Gov’t Proposes Project to Provide Loan Financing for Small Business Sector
September 7, 2006The Full Story
Finance and Planning Minister, Dr. Omar Davies, yesterday (Sept. 7) outlined a government proposal, which would enable small and medium-sized entrepreneurs to access lines of credit from a list of locally approved financial institutions.
Dr. Davies explained that the programme, which if approved, could be implemented by January 2008, would essentially, be “a loan guarantee project financed by the government, which would allow for increased access to financing by existing or start up small businesses”.
The Finance Minister, who was speaking at the launch of the Jamaica Employers’ Federation’s (JEF) 2006 Salary Survey at the agency’s Ruthven Road headquarters, detailed that the loans would be made by approved financial institutions to firms where projects have been assessed as meeting all required criteria, except for having adequate collateral.
“In other words, these are projects, which the lending institutions would have made a loan on their own, if the entrepreneur had adequate collateral,” he noted.
Under the proposed scheme, he added, the government would guarantee a percentage of the loan portfolio made by the financial institutions, thereby sharing in the risk. Minister Davies noted that, “at the level of the firm, the entrepreneur would put up some collateral, the institutions would assume some risk and the government, the rest up to maximum percentage”.

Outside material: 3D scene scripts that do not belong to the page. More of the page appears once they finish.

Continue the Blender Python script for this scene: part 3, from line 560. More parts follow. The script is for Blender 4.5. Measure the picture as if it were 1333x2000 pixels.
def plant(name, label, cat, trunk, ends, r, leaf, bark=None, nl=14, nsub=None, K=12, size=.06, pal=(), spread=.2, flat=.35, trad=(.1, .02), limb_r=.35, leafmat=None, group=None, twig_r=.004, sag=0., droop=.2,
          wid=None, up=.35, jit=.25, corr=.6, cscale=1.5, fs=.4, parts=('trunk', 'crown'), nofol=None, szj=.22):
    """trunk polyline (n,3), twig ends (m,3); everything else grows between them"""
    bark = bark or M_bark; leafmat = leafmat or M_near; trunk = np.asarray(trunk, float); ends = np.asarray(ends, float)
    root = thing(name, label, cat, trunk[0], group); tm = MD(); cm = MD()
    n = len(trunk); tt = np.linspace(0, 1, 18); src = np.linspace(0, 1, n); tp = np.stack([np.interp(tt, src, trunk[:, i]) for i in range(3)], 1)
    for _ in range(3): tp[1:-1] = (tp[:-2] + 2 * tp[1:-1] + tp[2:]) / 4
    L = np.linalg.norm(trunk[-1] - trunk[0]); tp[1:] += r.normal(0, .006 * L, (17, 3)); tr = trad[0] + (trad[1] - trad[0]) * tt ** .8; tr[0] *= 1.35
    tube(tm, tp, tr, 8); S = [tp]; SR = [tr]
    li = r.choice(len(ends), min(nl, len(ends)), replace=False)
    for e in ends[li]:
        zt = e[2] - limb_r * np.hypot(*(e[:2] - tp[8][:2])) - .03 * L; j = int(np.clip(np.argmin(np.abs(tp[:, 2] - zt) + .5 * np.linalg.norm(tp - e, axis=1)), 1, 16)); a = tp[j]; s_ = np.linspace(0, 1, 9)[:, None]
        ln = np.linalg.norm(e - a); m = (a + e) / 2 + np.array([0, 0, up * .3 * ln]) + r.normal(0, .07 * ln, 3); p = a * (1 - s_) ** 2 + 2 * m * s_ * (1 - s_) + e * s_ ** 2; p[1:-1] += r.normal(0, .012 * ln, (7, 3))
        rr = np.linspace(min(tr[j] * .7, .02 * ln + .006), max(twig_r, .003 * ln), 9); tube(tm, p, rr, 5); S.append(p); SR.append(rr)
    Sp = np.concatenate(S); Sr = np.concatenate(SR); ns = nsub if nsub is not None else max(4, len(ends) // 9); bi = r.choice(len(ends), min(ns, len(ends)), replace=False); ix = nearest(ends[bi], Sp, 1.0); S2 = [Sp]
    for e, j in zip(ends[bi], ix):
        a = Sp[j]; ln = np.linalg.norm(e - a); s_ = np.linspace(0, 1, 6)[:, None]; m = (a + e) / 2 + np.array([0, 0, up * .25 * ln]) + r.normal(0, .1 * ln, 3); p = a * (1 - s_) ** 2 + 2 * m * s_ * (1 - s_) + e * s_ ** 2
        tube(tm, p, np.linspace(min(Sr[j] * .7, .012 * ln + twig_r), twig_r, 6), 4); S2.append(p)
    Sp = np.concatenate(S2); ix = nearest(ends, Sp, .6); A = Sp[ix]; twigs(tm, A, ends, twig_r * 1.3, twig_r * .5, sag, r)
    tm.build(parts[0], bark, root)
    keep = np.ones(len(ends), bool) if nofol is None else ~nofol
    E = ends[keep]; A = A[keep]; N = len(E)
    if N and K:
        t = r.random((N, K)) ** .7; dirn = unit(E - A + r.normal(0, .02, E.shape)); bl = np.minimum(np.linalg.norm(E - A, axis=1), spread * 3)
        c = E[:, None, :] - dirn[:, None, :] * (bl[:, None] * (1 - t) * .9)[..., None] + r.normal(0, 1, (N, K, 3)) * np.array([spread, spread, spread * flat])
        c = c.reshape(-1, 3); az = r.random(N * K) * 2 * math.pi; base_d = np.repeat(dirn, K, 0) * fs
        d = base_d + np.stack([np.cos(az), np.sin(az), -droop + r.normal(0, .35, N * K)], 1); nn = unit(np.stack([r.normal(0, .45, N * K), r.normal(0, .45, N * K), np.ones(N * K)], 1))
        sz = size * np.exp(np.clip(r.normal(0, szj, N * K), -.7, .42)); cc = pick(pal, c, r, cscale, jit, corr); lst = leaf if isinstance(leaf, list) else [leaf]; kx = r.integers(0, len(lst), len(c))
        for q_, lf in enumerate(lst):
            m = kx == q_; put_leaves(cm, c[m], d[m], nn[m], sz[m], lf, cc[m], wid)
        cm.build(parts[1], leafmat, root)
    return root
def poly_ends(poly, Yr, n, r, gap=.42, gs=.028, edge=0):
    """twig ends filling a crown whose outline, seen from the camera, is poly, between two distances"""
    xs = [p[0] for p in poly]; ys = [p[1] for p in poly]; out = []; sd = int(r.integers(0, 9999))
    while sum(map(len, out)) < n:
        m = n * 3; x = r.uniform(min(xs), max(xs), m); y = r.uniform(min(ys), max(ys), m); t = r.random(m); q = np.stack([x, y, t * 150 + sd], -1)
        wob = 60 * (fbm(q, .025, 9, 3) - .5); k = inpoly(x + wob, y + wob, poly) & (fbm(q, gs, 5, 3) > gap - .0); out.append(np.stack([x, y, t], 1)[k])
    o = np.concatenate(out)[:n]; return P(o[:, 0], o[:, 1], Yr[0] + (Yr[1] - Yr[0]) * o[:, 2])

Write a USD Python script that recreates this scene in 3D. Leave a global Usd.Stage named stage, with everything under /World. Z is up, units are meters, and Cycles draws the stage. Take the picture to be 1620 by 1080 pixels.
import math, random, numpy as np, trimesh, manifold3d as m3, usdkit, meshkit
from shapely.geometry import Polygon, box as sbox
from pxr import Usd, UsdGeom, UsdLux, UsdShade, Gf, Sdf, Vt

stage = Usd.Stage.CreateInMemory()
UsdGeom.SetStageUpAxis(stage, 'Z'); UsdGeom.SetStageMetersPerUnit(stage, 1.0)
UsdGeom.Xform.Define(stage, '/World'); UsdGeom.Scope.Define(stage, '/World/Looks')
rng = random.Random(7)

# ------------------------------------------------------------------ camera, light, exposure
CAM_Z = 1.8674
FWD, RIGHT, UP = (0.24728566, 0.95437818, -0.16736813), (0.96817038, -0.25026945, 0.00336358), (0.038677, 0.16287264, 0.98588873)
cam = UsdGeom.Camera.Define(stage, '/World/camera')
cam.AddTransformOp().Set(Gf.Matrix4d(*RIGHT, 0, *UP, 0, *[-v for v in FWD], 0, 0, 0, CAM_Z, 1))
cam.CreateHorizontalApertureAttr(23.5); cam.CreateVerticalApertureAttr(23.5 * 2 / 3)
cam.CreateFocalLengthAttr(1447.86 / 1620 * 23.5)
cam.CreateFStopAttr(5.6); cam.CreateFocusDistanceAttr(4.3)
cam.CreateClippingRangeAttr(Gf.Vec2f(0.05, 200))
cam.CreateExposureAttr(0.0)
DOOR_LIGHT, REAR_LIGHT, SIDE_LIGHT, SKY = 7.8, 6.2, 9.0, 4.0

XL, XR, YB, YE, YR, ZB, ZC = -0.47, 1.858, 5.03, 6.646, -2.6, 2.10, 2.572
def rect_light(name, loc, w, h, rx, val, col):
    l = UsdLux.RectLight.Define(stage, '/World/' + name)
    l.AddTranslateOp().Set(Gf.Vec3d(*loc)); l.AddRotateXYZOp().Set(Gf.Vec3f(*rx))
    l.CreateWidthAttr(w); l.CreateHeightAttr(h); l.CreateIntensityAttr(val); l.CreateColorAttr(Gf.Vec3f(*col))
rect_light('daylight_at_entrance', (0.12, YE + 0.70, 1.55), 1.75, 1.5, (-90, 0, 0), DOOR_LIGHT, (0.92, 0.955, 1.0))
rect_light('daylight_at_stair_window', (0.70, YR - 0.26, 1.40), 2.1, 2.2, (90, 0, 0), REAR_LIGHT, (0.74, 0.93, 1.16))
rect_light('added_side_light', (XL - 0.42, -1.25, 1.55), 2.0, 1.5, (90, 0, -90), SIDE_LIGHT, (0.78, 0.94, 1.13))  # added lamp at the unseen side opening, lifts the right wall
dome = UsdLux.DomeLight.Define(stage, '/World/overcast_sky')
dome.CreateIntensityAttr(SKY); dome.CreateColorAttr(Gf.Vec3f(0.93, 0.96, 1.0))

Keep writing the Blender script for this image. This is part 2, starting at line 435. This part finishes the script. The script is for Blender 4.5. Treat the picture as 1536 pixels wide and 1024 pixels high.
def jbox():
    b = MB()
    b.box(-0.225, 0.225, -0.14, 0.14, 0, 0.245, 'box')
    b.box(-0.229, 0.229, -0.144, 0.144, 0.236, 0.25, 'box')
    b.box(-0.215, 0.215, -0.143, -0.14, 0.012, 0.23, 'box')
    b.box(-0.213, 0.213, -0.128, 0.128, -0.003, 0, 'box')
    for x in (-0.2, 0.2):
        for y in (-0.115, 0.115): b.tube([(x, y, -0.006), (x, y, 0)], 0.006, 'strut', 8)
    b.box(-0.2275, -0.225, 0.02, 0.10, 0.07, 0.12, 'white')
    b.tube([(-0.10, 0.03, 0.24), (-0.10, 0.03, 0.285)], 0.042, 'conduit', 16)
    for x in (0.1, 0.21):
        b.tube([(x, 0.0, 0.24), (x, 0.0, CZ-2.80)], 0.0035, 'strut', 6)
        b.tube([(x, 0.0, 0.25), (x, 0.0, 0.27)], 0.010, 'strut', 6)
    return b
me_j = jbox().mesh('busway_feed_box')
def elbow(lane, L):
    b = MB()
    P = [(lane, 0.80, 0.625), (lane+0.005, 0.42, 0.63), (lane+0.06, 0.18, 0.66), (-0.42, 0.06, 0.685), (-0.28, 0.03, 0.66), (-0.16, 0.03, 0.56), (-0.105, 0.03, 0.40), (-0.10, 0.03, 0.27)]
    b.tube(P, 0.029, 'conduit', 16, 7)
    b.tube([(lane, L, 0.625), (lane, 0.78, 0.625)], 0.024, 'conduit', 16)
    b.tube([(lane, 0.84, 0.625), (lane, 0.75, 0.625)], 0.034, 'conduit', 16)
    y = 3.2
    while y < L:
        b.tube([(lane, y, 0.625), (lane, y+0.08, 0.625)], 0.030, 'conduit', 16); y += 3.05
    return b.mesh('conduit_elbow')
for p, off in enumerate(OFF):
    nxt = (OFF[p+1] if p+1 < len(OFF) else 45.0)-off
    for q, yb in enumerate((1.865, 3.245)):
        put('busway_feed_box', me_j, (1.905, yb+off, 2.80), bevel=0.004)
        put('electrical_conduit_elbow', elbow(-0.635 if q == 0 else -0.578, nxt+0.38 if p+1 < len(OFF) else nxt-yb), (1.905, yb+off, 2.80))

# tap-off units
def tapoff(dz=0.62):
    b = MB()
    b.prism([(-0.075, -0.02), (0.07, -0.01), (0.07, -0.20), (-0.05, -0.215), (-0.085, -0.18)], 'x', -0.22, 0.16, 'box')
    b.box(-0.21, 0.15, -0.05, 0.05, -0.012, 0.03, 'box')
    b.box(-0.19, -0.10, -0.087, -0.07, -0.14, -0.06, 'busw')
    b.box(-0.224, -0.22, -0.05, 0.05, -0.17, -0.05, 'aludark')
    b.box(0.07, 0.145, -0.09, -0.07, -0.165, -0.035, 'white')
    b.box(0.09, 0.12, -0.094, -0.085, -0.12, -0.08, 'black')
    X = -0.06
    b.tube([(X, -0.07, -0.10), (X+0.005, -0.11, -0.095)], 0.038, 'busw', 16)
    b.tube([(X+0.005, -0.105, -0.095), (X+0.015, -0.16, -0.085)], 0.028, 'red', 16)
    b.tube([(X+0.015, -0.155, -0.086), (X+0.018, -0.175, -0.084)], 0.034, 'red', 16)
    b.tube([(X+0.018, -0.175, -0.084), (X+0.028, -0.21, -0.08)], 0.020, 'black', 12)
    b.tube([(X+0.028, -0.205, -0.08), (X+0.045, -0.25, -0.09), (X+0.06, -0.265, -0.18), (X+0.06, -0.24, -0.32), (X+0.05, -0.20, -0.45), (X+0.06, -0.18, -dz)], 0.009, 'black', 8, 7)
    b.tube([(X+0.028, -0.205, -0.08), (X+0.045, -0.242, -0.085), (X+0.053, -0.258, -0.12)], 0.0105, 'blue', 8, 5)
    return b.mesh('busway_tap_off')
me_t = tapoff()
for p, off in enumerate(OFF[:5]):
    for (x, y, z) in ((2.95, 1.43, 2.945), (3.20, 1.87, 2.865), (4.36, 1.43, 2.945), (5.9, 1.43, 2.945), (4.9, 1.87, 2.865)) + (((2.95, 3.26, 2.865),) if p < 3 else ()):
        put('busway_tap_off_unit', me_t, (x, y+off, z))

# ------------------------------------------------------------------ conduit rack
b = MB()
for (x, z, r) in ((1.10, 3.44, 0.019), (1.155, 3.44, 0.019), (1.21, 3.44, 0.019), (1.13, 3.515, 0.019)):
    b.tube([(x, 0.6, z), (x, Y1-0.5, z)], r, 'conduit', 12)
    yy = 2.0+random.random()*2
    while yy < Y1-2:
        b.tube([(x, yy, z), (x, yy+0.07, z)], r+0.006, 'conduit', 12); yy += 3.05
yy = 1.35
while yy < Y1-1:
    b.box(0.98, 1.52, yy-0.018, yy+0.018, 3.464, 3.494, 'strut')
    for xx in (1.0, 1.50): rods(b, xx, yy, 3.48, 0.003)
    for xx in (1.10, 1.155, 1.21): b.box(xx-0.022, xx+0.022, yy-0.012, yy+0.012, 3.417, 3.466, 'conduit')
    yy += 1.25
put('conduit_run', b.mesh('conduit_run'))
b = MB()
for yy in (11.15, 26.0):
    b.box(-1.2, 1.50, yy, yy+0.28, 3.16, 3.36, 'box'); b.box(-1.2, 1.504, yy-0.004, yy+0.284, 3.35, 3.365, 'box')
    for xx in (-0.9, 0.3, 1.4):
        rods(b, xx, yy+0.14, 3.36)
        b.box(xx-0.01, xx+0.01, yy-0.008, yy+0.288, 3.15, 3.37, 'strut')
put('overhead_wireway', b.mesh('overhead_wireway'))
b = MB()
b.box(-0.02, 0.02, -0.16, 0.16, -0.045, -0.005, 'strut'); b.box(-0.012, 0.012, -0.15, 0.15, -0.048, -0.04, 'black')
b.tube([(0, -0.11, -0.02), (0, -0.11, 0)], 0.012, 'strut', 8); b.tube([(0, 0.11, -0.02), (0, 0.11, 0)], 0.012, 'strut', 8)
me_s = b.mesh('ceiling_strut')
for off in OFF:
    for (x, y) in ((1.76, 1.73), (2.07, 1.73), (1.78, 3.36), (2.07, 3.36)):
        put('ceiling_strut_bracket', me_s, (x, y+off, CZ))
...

He noted however that, “we would establish an overall cap on the level of loans, which could be made under this programme, since there would be a limit naturally through the Budget on the amount available to cover this guarantee”.
Participating approved financial institutions, he said, would be given the latitude to take decisions on individual loans, “so that the bureaucracy does not slow up the approval process “.
In turn, the government will monitor the scheme through an annual post-audit process, which would serve as the medium through which the financial institutions will be assessed for continued or expanded participation. Minister Davies indicated that while details of the proposed scheme remained to be finalised with financial institutions, “many persons have projects which everybody accepts that they are viable but because they are unable to come up with the collateral to the percentage required, they are unable to step forward and so the financial institution will make that call”.
In the meantime, the Finance Minister commended the JEF for producing the 2006 Salary Survey, noting that for future publications, it might prove useful if the Federation added comparative salaries with other Caribbean islands in light of the introduction of the CARICOM Single Market. In his overview of the survey, Manager of Research Development and Cooperation at the JEF, Charles Clayton, explained that the aim was to provide a benchmark for employers and employees to negotiate compensation packages.
Additionally, the survey provides information to assist with labour market analysis and provides labour market researchers with baseline information that they can use to guide their studies.
Information contained in the survey, which was carried out in July and August this year, was culled from questionnaires and interviews with employee and employers from more than 4,000 companies within the JEF’s database.
The data received is presented in two publications, one dealing with management level and salaries, and the other with the non-management level and salaries.
Mr. Clayton said that the firms surveyed were distributed over a wide geographical area, with 27 per cent of the samples in rural areas, 34 per cent in corporate area, 14 per cent in major towns, and 25 per cent operating island wide.